→ **PROBLEM TO WORK ON**
Copy the data exactly; pictures stay out of the copy.

→ **EXTRACTED ENTRIES**
————————

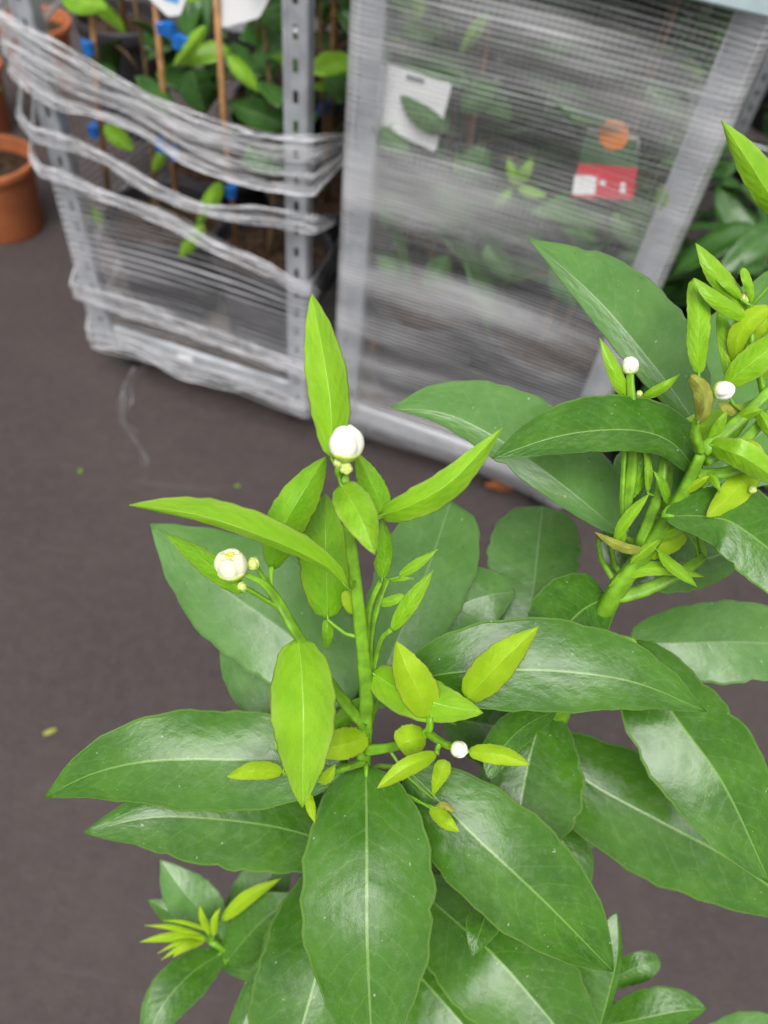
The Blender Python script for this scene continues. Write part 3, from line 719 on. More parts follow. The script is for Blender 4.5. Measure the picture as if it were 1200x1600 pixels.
# the shrub's own pot, under the foliage
def pot_profile(r, h, t=.004):
    return [(.001, .0), (r*.80, .0), (r*.82, .004), (r*.95, h*.86), (r*.955, h*.87), (r*1.03, h*.875), (r*1.05, h*.89), (r*1.06, h*.985), (r*1.045, h), (r*1.0, h), (r*.985, h*.98), (r*.95, h*.84), (r*.90, h*.70)]
b = MB(); b.lathe(pot_profile(.125, .25), 36)
sp = b.build('pot', M['blackpot'], shrub, (0, 0, 0))
def soil_mesh(r, z, seed):
    rn = random.Random(seed); v = [Vector((0, 0, z+.004))]; f = []; n = 24
    for k in range(1, 7):
        for j in range(n):
            a = 6.283*j/n; rr = r*k/6
            v.append(Vector((rr*math.cos(a), rr*math.sin(a), z+rn.uniform(-.004, .005)*(k < 6))))
    for j in range(n): f.append((0, 1+j, 1+(j+1) % n))
    for k in range(5):
        for j in range(n):
            a, c = 1+k*n+j, 1+k*n+(j+1) % n
            f.append((a, a+n, c+n, c))
    return v, f
v, f = soil_mesh(.121, .215, 3); new_obj('soil', v, f, M['soil'], shrub, (0, 0, 0))

# ------------------------------------------------------------------ trolleys
TW, TD, TH = .565, 1.35, 1.92
class Frame:
    def __init__(s, o, ang):
        s.o = Vector((o.x, o.y, 0)); s.a = ang
        s.u = Vector((math.cos(ang), math.sin(ang), 0)); s.d = Vector((-math.sin(ang), math.cos(ang), 0))
    def w(s, u, d, z): return s.o+s.u*u+s.d*d+Vector((0, 0, z))
    def face(s, x, y, off=0.0):
        """u, z where the view line through a photo point meets the front plane (pushed in by off)."""
        r = ray(x, y); q = s.w(0, off, 0)
        t = (q-CAM).dot(s.d)/r.dot(s.d); p = CAM+r*t
        return (p-s.o).dot(s.u), p.z
LT = Frame(G(156, 535, .10), math.radians(-13.5))
RT = Frame(G(526, 655, .10), math.radians(-15.7))

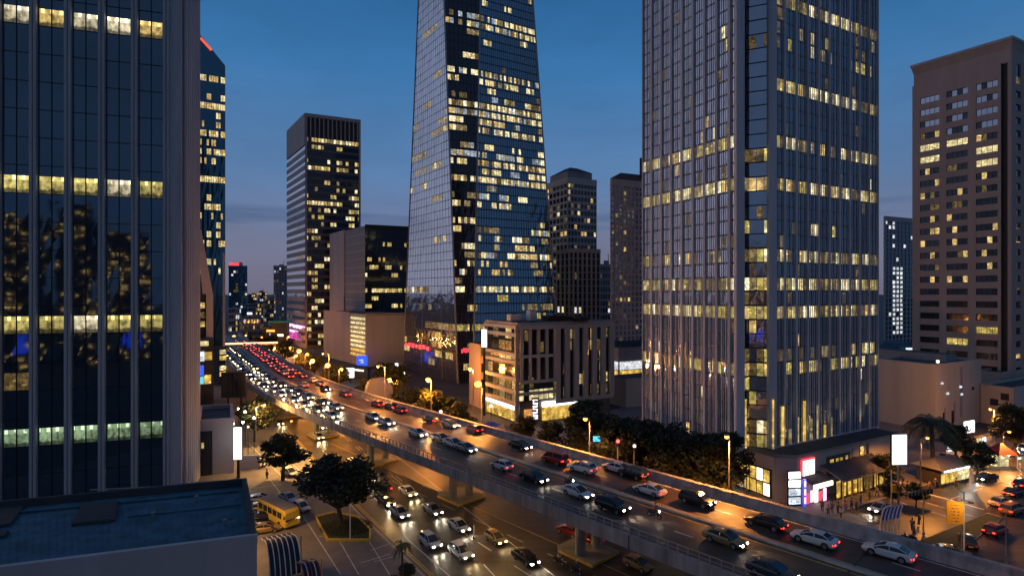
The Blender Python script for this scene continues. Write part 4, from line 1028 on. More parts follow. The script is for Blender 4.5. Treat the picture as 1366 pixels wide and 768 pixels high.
# --- brown tower at the right edge -----------------------------------------
zt = ZZ(84, 152); A = W(1350, 150); dl = VP(200); Lp = reach(A, dl, 1217); Rp = reach(A, VP(2055), 1420); K = Lp + Rp - A; fp = (A, Lp, Rp, K)
T = Thing('brown_tower', 'brown masonry office tower with wide window bands and a flared cornice at the right edge', 'tower', tuple(A))
solid_box(T, fp, 0, zt - .3, 'dark_wall', 'core', inset=.9)
F = wallface(Lp, A, 0, zt); nr = 25; q = MB(); cols = ((.085, .295), (.37, .585), (.665, .87))
vz = lambda j: .0 + .955 * j / nr
for j in range(nr): F.slab(q, 0, .90, vz(j), vz(j + .50), -.6, -.02, 'brown_wall')
F.slab(q, 0, .90, .955, 1, -.6, -.02, 'brown_wall')
edges = [0, .085, .295, .37, .585, .665, .87, .90]
for a in range(0, 8, 2): F.slab(q, edges[a], edges[a + 1], 0, 1, -.6, 0, 'brown_wall')
F.slab(q, .965, 1, 0, 1, -.6, .35, 'brown_wall'); T.part('wall', q)
rb = random.Random(8)
for ci, (u0, u1) in enumerate(cols):
    for j in range(nr):
        py = 389 - (vz(j + .7) * zt - EYE) * FP / (168 - ci * 5); q = MB()
        rowlit = 188 < py < 205 or 207 < py < 222 and ci != 1
        for s in range(4):
            x0 = u0 + (u1 - u0) * s / 4 + .002; x1 = u0 + (u1 - u0) * (s + 1) / 4 - .002
            if py < 180: m = 'glass_pale' if rb.random() < .75 else 'glass_dark'  # paler panes high up stand in for reflected sky
            elif rowlit: m = 'lit_pale'
            elif 440 < py < 455 and ci > 0: m = 'lit_yellow'
            else:
                x = rb.random(); m = 'lit_warm' if x < (.20 if py < 385 else .0) else ('lit_dim' if x < .3 and py < 385 else 'glass_dark')
            F.quad(q, x0, x1, vz(j + .50), vz(j + 1), -.38, m)
            if s: F.slab(q, x0 - .004, x0 - .001, vz(j + .5), vz(j + 1), -.38, -.3, 'dark_metal')
        T.add('window', q)
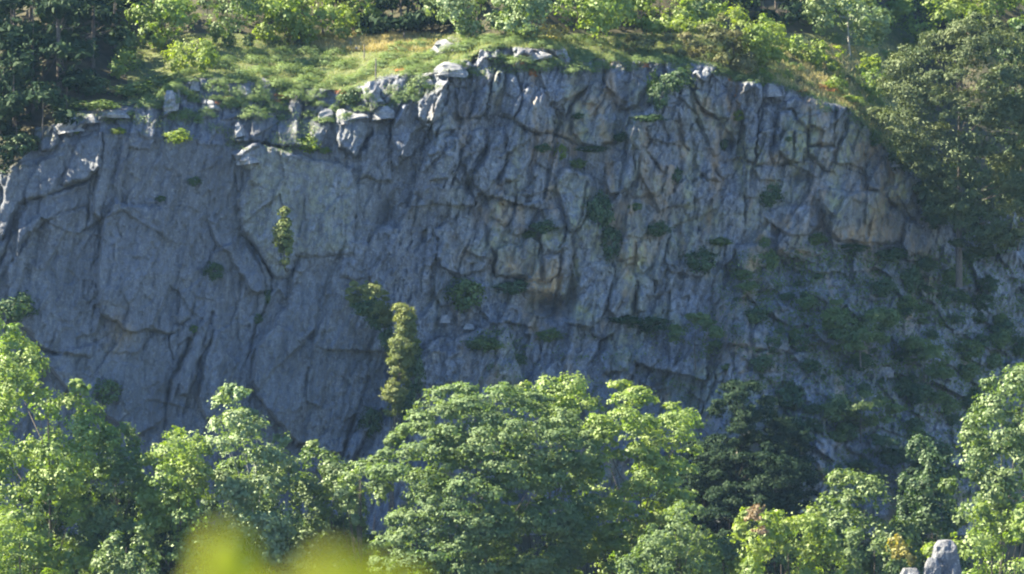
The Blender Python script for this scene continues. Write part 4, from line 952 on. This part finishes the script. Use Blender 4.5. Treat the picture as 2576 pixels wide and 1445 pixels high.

————————

→ **REPLY**
The Blender Python script for this scene continues. Write part 3, from line 719 on. More parts follow. The script is for Blender 4.5. Measure the picture as if it were 1200x1600 pixels.
# the shrub's own pot, under the foliage
def pot_profile(r, h, t=.004):
    return [(.001, .0), (r*.80, .0), (r*.82, .004), (r*.95, h*.86), (r*.955, h*.87), (r*1.03, h*.875), (r*1.05, h*.89), (r*1.06, h*.985), (r*1.045, h), (r*1.0, h), (r*.985, h*.98), (r*.95, h*.84), (r*.90, h*.70)]
b = MB(); b.lathe(pot_profile(.125, .25), 36)
sp = b.build('pot', M['blackpot'], shrub, (0, 0, 0))
def soil_mesh(r, z, seed):
    rn = random.Random(seed); v = [Vector((0, 0, z+.004))]; f = []; n = 24
    for k in range(1, 7):
        for j in range(n):
            a = 6.283*j/n; rr = r*k/6
            v.append(Vector((rr*math.cos(a), rr*math.sin(a), z+rn.uniform(-.004, .005)*(k < 6))))
    for j in range(n): f.append((0, 1+j, 1+(j+1) % n))
    for k in range(5):
        for j in range(n):
            a, c = 1+k*n+j, 1+k*n+(j+1) % n
            f.append((a, a+n, c+n, c))
    return v, f
v, f = soil_mesh(.121, .215, 3); new_obj('soil', v, f, M['soil'], shrub, (0, 0, 0))

# ------------------------------------------------------------------ trolleys
TW, TD, TH = .565, 1.35, 1.92
class Frame:
    def __init__(s, o, ang):
        s.o = Vector((o.x, o.y, 0)); s.a = ang
        s.u = Vector((math.cos(ang), math.sin(ang), 0)); s.d = Vector((-math.sin(ang), math.cos(ang), 0))
    def w(s, u, d, z): return s.o+s.u*u+s.d*d+Vector((0, 0, z))
    def face(s, x, y, off=0.0):
        """u, z where the view line through a photo point meets the front plane (pushed in by off)."""
        r = ray(x, y); q = s.w(0, off, 0)
        t = (q-CAM).dot(s.d)/r.dot(s.d); p = CAM+r*t
        return (p-s.o).dot(s.u), p.z
LT = Frame(G(156, 535, .10), math.radians(-13.5))
RT = Frame(G(526, 655, .10), math.radians(-15.7))

The Blender Python script for this scene continues. Write part 4, from line 1028 on. More parts follow. The script is for Blender 4.5. Treat the picture as 1366 pixels wide and 768 pixels high.
# --- brown tower at the right edge -----------------------------------------
zt = ZZ(84, 152); A = W(1350, 150); dl = VP(200); Lp = reach(A, dl, 1217); Rp = reach(A, VP(2055), 1420); K = Lp + Rp - A; fp = (A, Lp, Rp, K)
T = Thing('brown_tower', 'brown masonry office tower with wide window bands and a flared cornice at the right edge', 'tower', tuple(A))
solid_box(T, fp, 0, zt - .3, 'dark_wall', 'core', inset=.9)
F = wallface(Lp, A, 0, zt); nr = 25; q = MB(); cols = ((.085, .295), (.37, .585), (.665, .87))
vz = lambda j: .0 + .955 * j / nr
for j in range(nr): F.slab(q, 0, .90, vz(j), vz(j + .50), -.6, -.02, 'brown_wall')
F.slab(q, 0, .90, .955, 1, -.6, -.02, 'brown_wall')
edges = [0, .085, .295, .37, .585, .665, .87, .90]
for a in range(0, 8, 2): F.slab(q, edges[a], edges[a + 1], 0, 1, -.6, 0, 'brown_wall')
F.slab(q, .965, 1, 0, 1, -.6, .35, 'brown_wall'); T.part('wall', q)
rb = random.Random(8)
for ci, (u0, u1) in enumerate(cols):
    for j in range(nr):
        py = 389 - (vz(j + .7) * zt - EYE) * FP / (168 - ci * 5); q = MB()
        rowlit = 188 < py < 205 or 207 < py < 222 and ci != 1
        for s in range(4):
            x0 = u0 + (u1 - u0) * s / 4 + .002; x1 = u0 + (u1 - u0) * (s + 1) / 4 - .002
            if py < 180: m = 'glass_pale' if rb.random() < .75 else 'glass_dark'  # paler panes high up stand in for reflected sky
            elif rowlit: m = 'lit_pale'
            elif 440 < py < 455 and ci > 0: m = 'lit_yellow'
            else:
                x = rb.random(); m = 'lit_warm' if x < (.20 if py < 385 else .0) else ('lit_dim' if x < .3 and py < 385 else 'glass_dark')
            F.quad(q, x0, x1, vz(j + .50), vz(j + 1), -.38, m)
            if s: F.slab(q, x0 - .004, x0 - .001, vz(j + .5), vz(j + 1), -.38, -.3, 'dark_metal')
        T.add('window', q)
The Blender Python script for this scene continues. Write part 4, from line 952 on. This part finishes the script. Use Blender 4.5. Treat the picture as 2576 pixels wide and 1445 pixels high.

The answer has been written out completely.